The wage gap impacts people’s livelihoods, the future of work and the economy – and pay data collection is a critical tool for solving it. Data collection is at the forefront of many timely conversations involving women at work, and is being tracked by global news networks, job sites, and economic and academic researchers and advocates.
In the United Kingdom, companies with more than 250 employees are required to report pay data, and our analysis reveals that many prominent U.S.-based companies or their subsidiaries are already reporting pay data in compliance with the U.K. law.
Of companies on the Fortune 100 list in 2022, roughly two-thirds are already reporting wage gap data to the U.K. These companies employ more than 10 million people, and have nearly $1 trillion in profit, with roughly $7 trillion in revenues. These are among the most successful and powerful companies in the world, including Amazon, FedEx, Apple and more. Their ability to collect data to comply with legislation abroad is strong evidence of their ability to do so here in the U.S.
What policymakers can do:
- The Biden-Harris Administration should reinstate the expanded EEO-1 pay data collection. The expanded EEO-1 data collection from 2017-2018 included new data on race, gender, firm size and other characteristics – and was a groundbreaking effort to identify pay discrimination by race, gender, and more.
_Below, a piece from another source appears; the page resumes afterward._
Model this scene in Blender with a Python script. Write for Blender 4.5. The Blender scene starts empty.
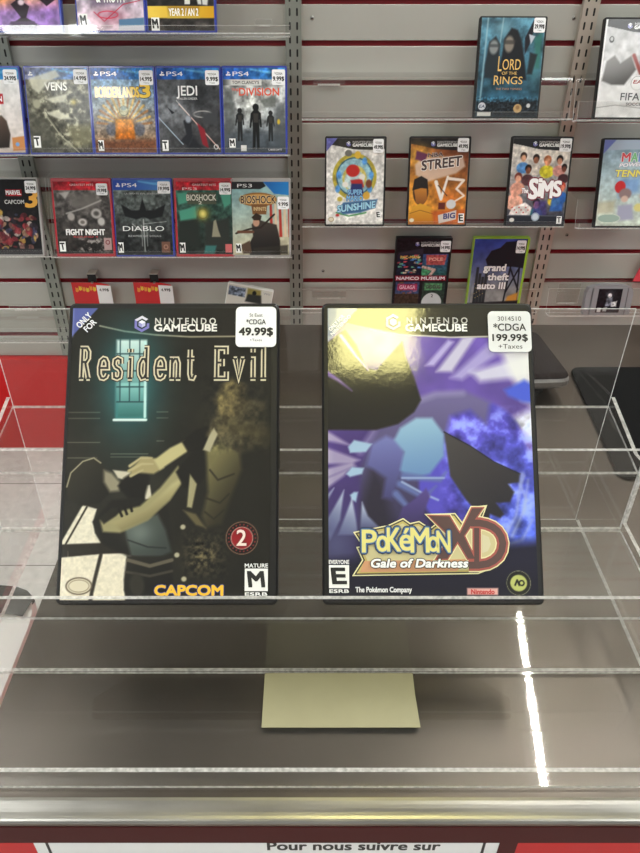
import bpy, math, random
import numpy as np
from mathutils import Vector, Matrix
random.seed(4)
sc = bpy.context.scene
COL = sc.collection
R = math.radians

# ------------------------------------------------------------------ camera
CAMZ = 1.28
PITCH = R(35.5)
F, PX, PY = 723.0, 310.0, 426.5
cp, sp = math.cos(PITCH), math.sin(PITCH)
cam = bpy.data.cameras.new('camera'); camo = bpy.data.objects.new('camera', cam); COL.objects.link(camo)
camo.location = (0, 0, CAMZ); camo.rotation_euler = (R(90) - PITCH, 0, 0)
cam.sensor_fit = 'VERTICAL'; cam.sensor_height = 24; cam.lens = F / 853 * 24
cam.shift_x = 10 / 853
cam.clip_start = 0.02
sc.camera = camo

def ray(px, py):
    r = (px - PX) / F; u = (PY - py) / F
    return Vector((r, cp + u * sp, -sp + u * cp))
def at_Y(px, py, Y):
    d = ray(px, py); t = Y / d.y
    return Vector((d.x * t, Y, CAMZ + d.z * t))
def at_Z(px, py, z):
    d = ray(px, py); t = (z - CAMZ) / d.z
    return Vector((d.x * t, d.y * t, z))

# ------------------------------------------------------------------ materials
def lin(c):
    return tuple((v / 12.92 if v <= .04045 else ((v + .055) / 1.055) ** 2.4) for v in c)
def rgb(r, g, b): return lin((r / 255, g / 255, b / 255))
MATS = {}
def mat(name, c, rough=.5, metal=0.0, coat=0.0, spec=.5, coat_ior=1.5, noise=0, nscale=60):
    if name in MATS: return MATS[name]
    m = bpy.data.materials.new(name); m.use_nodes = True
    nt = m.node_tree; b = nt.nodes['Principled BSDF']
    b.inputs['Base Color'].default_value = (*c, 1)
    b.inputs['Roughness'].default_value = rough; b.inputs['Metallic'].default_value = metal
    b.inputs['Coat Weight'].default_value = coat; b.inputs['Coat Roughness'].default_value = .06
    b.inputs['Coat IOR'].default_value = coat_ior
    b.inputs['Specular IOR Level'].default_value = spec
    if noise:
        tc = nt.nodes.new('ShaderNodeTexCoord'); n = nt.nodes.new('ShaderNodeTexNoise')
        n.inputs['Scale'].default_value = nscale; n.inputs['Detail'].default_value = 5
        nt.links.new(tc.outputs['Object'], n.inputs['Vector'])
        mx = nt.nodes.new('ShaderNodeMix'); mx.data_type = 'RGBA'
        mx.inputs['A'].default_value = (*[v * (1 - noise) for v in c], 1)
        mx.inputs['B'].default_value = (*[min(1, v * (1 + noise)) for v in c], 1)
        nt.links.new(n.outputs['Fac'], mx.inputs['Factor'])
        nt.links.new(mx.outputs['Result'], b.inputs['Base Color'])
    MATS[name] = m
    return m

def ink(r, g, b):
    return mat('ink_%d_%d_%d' % (r, g, b), rgb(r, g, b), .4, 0, .7, .4, 1.6)

def print_material(name, rough, coat, ior, bump):
    m = bpy.data.materials.new(name); m.use_nodes = True; nt = m.node_tree; b = nt.nodes['Principled BSDF']
    a = nt.nodes.new('ShaderNodeAttribute'); a.attribute_name = 'Col'
    nt.links.new(a.outputs['Color'], b.inputs['Base Color'])
    b.inputs['Roughness'].default_value = rough; b.inputs['Specular IOR Level'].default_value = .15
    b.inputs['Coat Weight'].default_value = coat; b.inputs['Coat IOR'].default_value = ior; b.inputs['Coat Roughness'].default_value = .08
    if bump:
        tc = nt.nodes.new('ShaderNodeTexCoord'); n = nt.nodes.new('ShaderNodeTexNoise')
        n.inputs['Scale'].default_value = 22; n.inputs['Detail'].default_value = 6; n.inputs['Roughness'].default_value = .65
        nt.links.new(tc.outputs['Object'], n.inputs['Vector'])
        bp = nt.nodes.new('ShaderNodeBump'); bp.inputs['Strength'].default_value = bump; bp.inputs['Distance'].default_value = .001
        nt.links.new(n.outputs['Fac'], bp.inputs['Height'])
        nt.links.new(bp.outputs['Normal'], b.inputs['Coat Normal'])
    return m
M_PRINT = print_material('sleeve_print', .55, .35, 1.4, .2)
M_PRINT_HERO = print_material('sleeve_print_large', .5, 1.0, 1.5, .16)

def acrylic(name, tint=(1, 1, 1), base=.035, spread=.6):
    m = bpy.data.materials.new(name); m.use_nodes = True; nt = m.node_tree
    for n in list(nt.nodes): nt.nodes.remove(n)
    out = nt.nodes.new('ShaderNodeOutputMaterial'); tr = nt.nodes.new('ShaderNodeBsdfTransparent'); gl = nt.nodes.new('ShaderNodeBsdfGlossy')
    tr.inputs['Color'].default_value = (*tint, 1); gl.inputs['Roughness'].default_value = .03
    fr = nt.nodes.new('ShaderNodeFresnel'); fr.inputs['IOR'].default_value = 1.49
    geo = nt.nodes.new('ShaderNodeNewGeometry')
    mi = nt.nodes.new('ShaderNodeMath'); mi.operation = 'SUBTRACT'; mi.inputs[0].default_value = 1
    mul = nt.nodes.new('ShaderNodeMath'); mul.operation = 'MULTIPLY'
    nt.links.new(geo.outputs['Backfacing'], mi.inputs[1])
    nt.links.new(fr.outputs['Fac'], mul.inputs[0]); nt.links.new(mi.outputs[0], mul.inputs[1])
    m2 = nt.nodes.new('ShaderNodeMath'); m2.operation = 'MULTIPLY'; m2.inputs[1].default_value = 1.35
    nt.links.new(mul.outputs[0], m2.inputs[0])
    mx = nt.nodes.new('ShaderNodeMixShader')
    nt.links.new(m2.outputs[0], mx.inputs['Fac']); nt.links.new(tr.outputs[0], mx.inputs[1]); nt.links.new(gl.outputs[0], mx.inputs[2])
    # a film of dust and fine scratches scatters a little light
    df = nt.nodes.new('ShaderNodeBsdfDiffuse'); df.inputs['Color'].default_value = (.8, .79, .77, 1)
    m3 = nt.nodes.new('ShaderNodeMixShader'); m3.inputs['Fac'].default_value = base
    nt.links.new(mx.outputs[0], m3.inputs[1]); nt.links.new(df.outputs[0], m3.inputs[2])
    nt.links.new(m3.outputs[0], out.inputs['Surface'])
    return m
M_ACR = acrylic('clear_acrylic', (.985, .985, .98), .004)
M_ACR_DUSTY = acrylic('dusty_acrylic', (.97, .97, .965), .035)

def frosted():
    m = bpy.data.materials.new('polished_acrylic_edge'); m.use_nodes = True; nt = m.node_tree
    for n in list(nt.nodes): nt.nodes.remove(n)
    out = nt.nodes.new('ShaderNodeOutputMaterial'); tr = nt.nodes.new('ShaderNodeBsdfTransparent'); df = nt.nodes.new('ShaderNodeBsdfDiffuse')
    ts = nt.nodes.new('ShaderNodeBsdfTranslucent')
    df.inputs['Color'].default_value = (.9, .89, .87, 1); ts.inputs['Color'].default_value = (.95, .94, .92, 1)
    tc = nt.nodes.new('ShaderNodeTexCoord'); n = nt.nodes.new('ShaderNodeTexNoise'); n.inputs['Scale'].default_value = 350
    nt.links.new(tc.outputs['Object'], n.inputs['Vector'])
    mr = nt.nodes.new('ShaderNodeMapRange'); mr.inputs['From Min'].default_value = .3; mr.inputs['From Max'].default_value = .7
    mr.inputs['To Min'].default_value = .12; mr.inputs['To Max'].default_value = .5
    nt.links.new(n.outputs['Fac'], mr.inputs['Value'])
    a = nt.nodes.new('ShaderNodeAddShader'); nt.links.new(df.outputs[0], a.inputs[0]); nt.links.new(ts.outputs[0], a.inputs[1])
    hb = nt.nodes.new('ShaderNodeMixShader'); hb.inputs['Fac'].default_value = .5
    nt.links.new(df.outputs[0], hb.inputs[1]); nt.links.new(ts.outputs[0], hb.inputs[2])
    mx = nt.nodes.new('ShaderNodeMixShader')
    nt.links.new(mr.outputs[0], mx.inputs['Fac']); nt.links.new(hb.outputs[0], mx.inputs[1]); nt.links.new(tr.outputs[0], mx.inputs[2])
    nt.links.new(mx.outputs[0], out.inputs['Surface'])
    return m
M_EDGE = frosted()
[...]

- Federal data collection must go hand in hand with enforcement efforts. The resulting data should be fully analyzed, paying special attention to inequities by race and ability, and used to target enforcement efforts.
What businesses can do:
- Collect pay data by race, gender, ability, and job type to construct a “pay equity audit” to assess and eliminate wage disparities. This helps businesses ensure they are in compliance with the law and avoid legal and reputational risks. It also demonstrates their commitment to pay parity and enables them to appeal to social justice-motivated consumers.
- Be persistent. Salesforce engaged in multiple rounds of data collection and internal policy changes to address pay inequities.
- Be innovative. L’Oréal worked with EDGE to develop an international pay measurement tool founded in existing best practices and methodologies.
The deep, persistent roots of unfair pay mean eliminating the wage gap requires a multi-prong approach, including supporting caregiving responsibilities, addressing job segregation and confronting discrimination. Ensuring we are able to fully assess the scope and scale of unfair pay through consistent, detailed data collection is essential for all of these efforts.